- **GOAL**:
The answer is a single number: how many lines hold the string "Blender".

Entries with scene source code:
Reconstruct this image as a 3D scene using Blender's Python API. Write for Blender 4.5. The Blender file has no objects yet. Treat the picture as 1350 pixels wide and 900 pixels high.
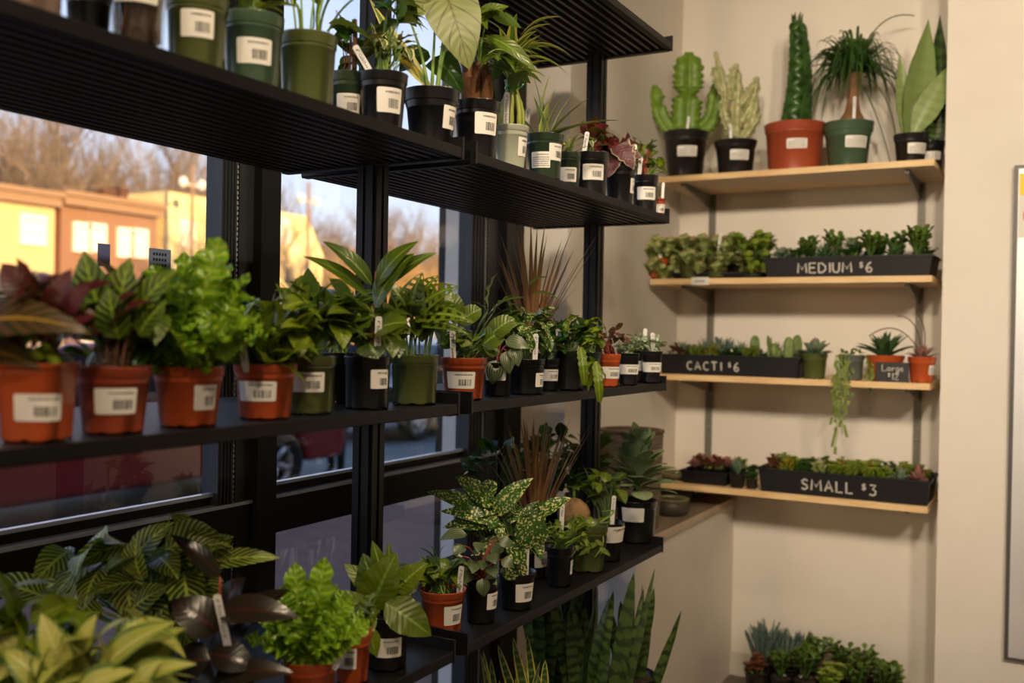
import bpy, math, random
from math import sin, cos, pi, radians, sqrt, exp
from mathutils import Vector, Matrix, Euler, noise
SC = bpy.context.scene
COL = SC.collection
V = Vector
# ------------------------------------------------------------------ camera model
F = 1285.0
EYE = V((0.0, 0.0, 1.45))
_y = V((716.0, -3.0, -F)).normalized()
_xn = V((-2306.0, 50.0, -F))
_x = -_xn; _x = (_x - _y * _x.dot(_y)).normalized()
_z = _x.cross(_y)
ROT = Matrix((_x, _y, _z))            # camera vector -> world vector
RGT = ROT @ V((1, 0, 0)); FWD = ROT @ V((0, 0, -1)); CUP = ROT @ V((0, 1, 0))

def ray(px, py): return ROT @ V((px - 675.0, 450.0 - py, -F)) / F
def at_t(px, py, t): return EYE + ray(px, py) * t
def at_x(px, py, x):
    r = ray(px, py); return EYE + r * ((x - EYE.x) / r.x)
def at_y(px, py, y):
    r = ray(px, py); return EYE + r * ((y - EYE.y) / r.y)
def at_z(px, py, z):
    r = ray(px, py); return EYE + r * ((z - EYE.z) / r.z)
def proj(p):
    v = V(p) - EYE; t = v.dot(FWD)
    return 675 + F * v.dot(RGT) / t, 450 - F * v.dot(CUP) / t, t
def on_xz(px, x, z):
    """point with given x and z seen in picture column px"""
    k = (px - 675.0) / F
    w = RGT - FWD * k                  # w.v = 0
    y = -(w.x * (x - EYE.x) + w.z * (z - EYE.z)) / w.y
    return V((x, y, z))
def on_yz(px, y, z):
    k = (px - 675.0) / F
    w = RGT - FWD * k
    x = -(w.y * (y - EYE.y) + w.z * (z - EYE.z)) / w.x
    return V((x, y, z))

# ------------------------------------------------------------------ mesh helpers
class MB:
    def __init__(s):
        s.v = []; s.f = []; s.uv = []; s.mi = []; s.rn = []; s.sm = []
    def add(s, vs, fs, mi=0, uvs=None, rn=0.5, smooth=True):
        b = len(s.v)
        s.v.extend([tuple(q) for q in vs])
        for f in fs:
            s.f.append([i + b for i in f]); s.mi.append(mi); s.sm.append(smooth); s.rn.append(rn)
            s.uv.append([uvs[i] for i in f] if uvs else [(0.5, 0.5)] * len(f))
        return b
    def box(s, lo, hi, mi=0, M=None):
        (a, b, c), (d, e, g) = lo, hi
        vs = [V((x, y, z)) for z in (c, g) for y in (b, e) for x in (a, d)]
        if M is not None: vs = [M @ q for q in vs]
        s.add(vs, [(0, 2, 3, 1), (4, 5, 7, 6), (0, 1, 5, 4), (2, 6, 7, 3), (0, 4, 6, 2), (1, 3, 7, 5)], mi, smooth=False)
    def tube(s, pts, rad, n=6, mi=0, rn=0.5, cap=True, flat=1.0):
        pts = [V(p) for p in pts]
        if not hasattr(rad, '__len__'): rad = [rad] * len(pts)
        vs = []; fs = []; uvs = []
        prev = None
        for i, p in enumerate(pts):
            d = (pts[min(i + 1, len(pts) - 1)] - pts[max(i - 1, 0)])
            if d.length < 1e-9: d = V((0, 0, 1))
            d.normalize()
            if prev is None:
                a = d.cross(V((0, 0, 1)))
                if a.length < .05: a = d.cross(V((1, 0, 0)))
            else:
                a = prev - d * prev.dot(d)
            a.normalize(); prev = a; b = d.cross(a)
            for k in range(n):
                t = 2 * pi * k / n
                vs.append(p + (a * cos(t) + b * sin(t) * flat) * rad[i]); uvs.append((k / n, i / max(1, len(pts) - 1)))
        for i in range(len(pts) - 1):
            for k in range(n):
                k2 = (k + 1) % n
                fs.append((i * n + k, i * n + k2, (i + 1) * n + k2, (i + 1) * n + k))
        if cap:
            fs.append(tuple(reversed(range(n)))); fs.append(tuple(range((len(pts) - 1) * n, len(pts) * n)))
        s.add(vs, fs, mi, uvs, rn)
    def lathe(s, prof, n=24, c=(0, 0, 0), mi=0, sq=0.0, fn=None, smooth=True, rn=.5, cap=False):
        vs = []; fs = []; uvs = []
        for j, (r, z) in enumerate(prof):
            for k in range(n):
                t = 2 * pi * k / n
                m = 1.0
                if sq: m = (abs(cos(t)) ** sq + abs(sin(t)) ** sq) ** (-1.0 / sq)
                zz = z + (fn(j, t) if fn else 0)
                vs.append(V((c[0] + r * m * cos(t), c[1] + r * m * sin(t), c[2] + zz))); uvs.append((k / n, j / len(prof)))
        for j in range(len(prof) - 1):
            for k in range(n):
                k2 = (k + 1) % n
                fs.append((j * n + k, j * n + k2, (j + 1) * n + k2, (j + 1) * n + k))
        if cap: fs.append(tuple(range((len(prof) - 1) * n, len(prof) * n)))
        s.add(vs, fs, mi, uvs, rn, smooth)
    def build(s, name, mats, parent=None, loc=None):
        me = bpy.data.meshes.new(name)
        me.from_pydata(s.v, [], s.f)
        if not isinstance(mats, (list, tuple)): mats = [mats]
        for m in mats: me.materials.append(m)
        me.polygons.foreach_set('material_index', s.mi)
        me.polygons.foreach_set('use_smooth', s.sm)
        uvl = me.uv_layers.new(name='UVMap')
        flat = [c for f in s.uv for u in f for c in u]
        uvl.data.foreach_set('uv', flat)
        at = me.attributes.new('rnd', 'FLOAT', 'FACE'); at.data.foreach_set('value', s.rn)
        me.update()
        o = bpy.data.objects.new(name, me); COL.objects.link(o)
        if parent is not None: o.parent = parent
        if loc is not None: o.location = loc
        return o

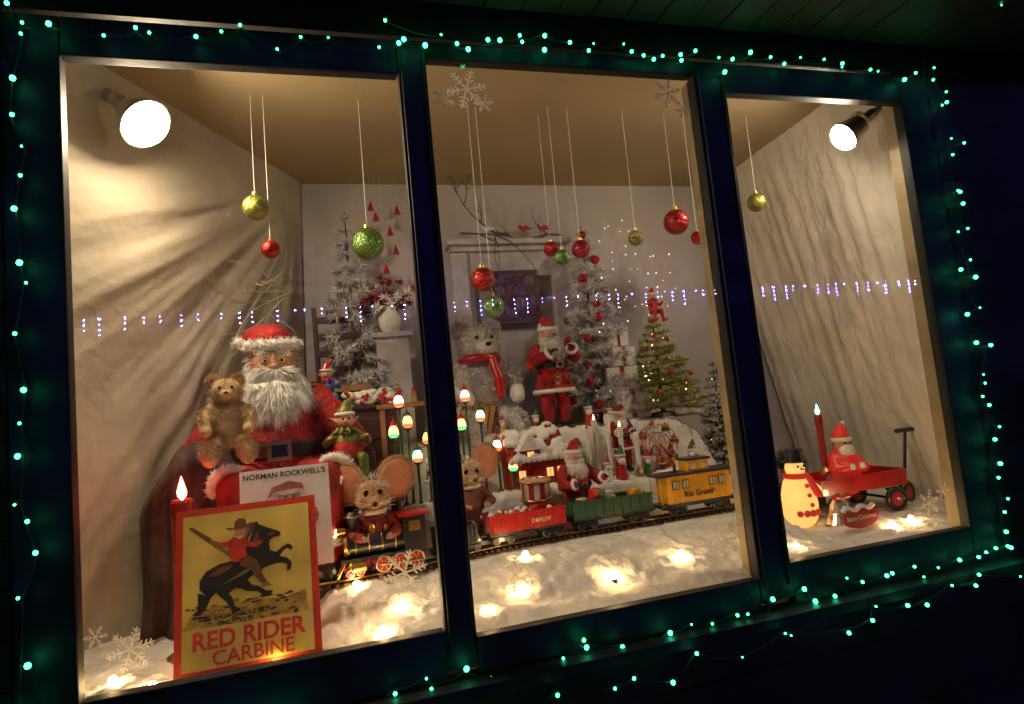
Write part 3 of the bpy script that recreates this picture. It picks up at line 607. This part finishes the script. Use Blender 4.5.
# ---------------------------------------------------------------- trees
def tree(name,loc,h,r,nm,tm,lev,per,nn,L,wd,droop=.1,balls=None,lights=None,nl=0,br=.4):
    g=G(); g.cone((0,0,0),(0,0,h*.97),r*.06,r*.012,DWOOD,8); g.lathe((0,0,-.0),[(.001,0),(r*.35,0),(r*.3,.02),(.01,.03)],DWOOD,12)
    B=[];D=[];T=[];TD=[];ends=[]
    for k in range(lev):
        f_=k/(lev-1); z=h*(.10+.84*f_); R=r*(1-f_)**.85+.015
        n=max(3,int(per*(1-.6*f_)))
        for j in range(n):
            a=6.283*j/n+k*.9+random.uniform(-.25,.25); RR=R*random.uniform(.75,1.12); up=random.uniform(-droop,br*.5)*RR
            p0=Vector((0,0,z)); p1=Vector((RR*math.cos(a),RR*math.sin(a),z+up)); g.cone(p0,p1,.003,.0012,DWOOD,4,False)
            subs=[(p0,p1)]
            for q in range(3):
                t=random.uniform(.35,.85); pm=p0.lerp(p1,t); aa=a+random.choice((-.7,.7)); subs.append((pm,pm+Vector((math.cos(aa),math.sin(aa),.1))*RR*.35))
            for (u,v) in subs:
                ln=(v-u).length
                for i in range(int(nn*ln/r)+3):
                    t=random.random()**.7; p=u.lerp(v,t); dd=(v-u).normalized()*.7+Vector([random.gauss(0,.6) for _ in range(3)])
                    (T if (t>.6 and tm) else B).append(p); (TD if (t>.6 and tm) else D).append(dd)
            ends.append(p1)
    g.strands(B,D,L*np.random.uniform(.5,1.2,len(B)),wd,nm)
    if T: g.strands(T,TD,L*np.random.uniform(.5,1.2,len(T)),wd,tm)
    random.shuffle(ends)
    if balls:
        for p in ends[:balls[0]]: g.ball(p-Vector((0,0,balls[1]*.8)),balls[1]*random.uniform(.7,1.1),balls[2],12,8)
    if lights:
        for i in range(nl):
            p=random.choice(ends)*1.0; q=Vector((p.x*random.uniform(.4,1),p.y*random.uniform(.4,1),p.z)); g.ball(q,.0032,lights,6,4)
    g.obj(name,loc=loc)
TIN=mat("gold_tinsel",(.42,.42,.12),.4,.45,var=.6,vs=90); WTN=mat("white_needles",(.66,.63,.64),.8,var=.15); GN=mat("green_needles",(.03,.075,.03),.7,var=.4,vs=60)
FAIRY=mat("fairy_light",(1,.9,.6),.3,em=(1,.80,.45),ems=7,samp=False)
tree("gold_tinsel_tree",(2.07,1.0,1.335),.50,.20,TIN,None,13,10,140,.028,.0020,.1,(18,.012,REDP),FAIRY,36)
tree("snow_tipped_tree",(2.36,.98,1.0),.60,.13,GN,WTN,15,12,90,.022,.0018,.35,(6,.008,REDP),FAIRY,10)
RB=mat("red_ball",(.4,.012,.01),.2,.3)
tree("white_christmas_tree",(1.80,1.12,1.33),1.02,.20,WTN,None,20,11,130,.038,.0026,.3,(38,.022,RB),FAIRY,12)
tree("white_christmas_tree",(.66,1.12,1.33),1.10,.18,WTN,None,17,9,110,.042,.0030,.3,(0,.015,RB),None,0)
for x,z in((.80,2.37),(.86,2.30),(.76,2.26),(.88,2.21),(.83,2.12),(.78,2.42),(.70,2.2),(.9,2.4)):
    g=G(); g.cone((0,0,0),(0,0,.045),.016,.001,REDP,12); g.ball((0,0,.045),.004,GOLD); g.cone((0,0,.045),(0,0,2.6-z),.0005,.0005,WHP,4); g.obj("cone_ornament",loc=(x,1.16,z))
g=G()
for k in range(6):
    x0=2.0+k*.07; P=[Vector((x0+.02*math.sin(i*1.7+k)-.012*i,1.275+.004*math.sin(i),2.40-i*.065-.04*k)) for i in range(random.randint(5,9))]
    g.tube(P,.0006,WHP,4)
    for p in P: g.ball(p+Vector((random.gauss(0,.02),-.01,random.gauss(0,.03))),random.uniform(.0013,.0028),FAIRY,6,4)
g.obj("fairy_light_curtain")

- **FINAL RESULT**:
2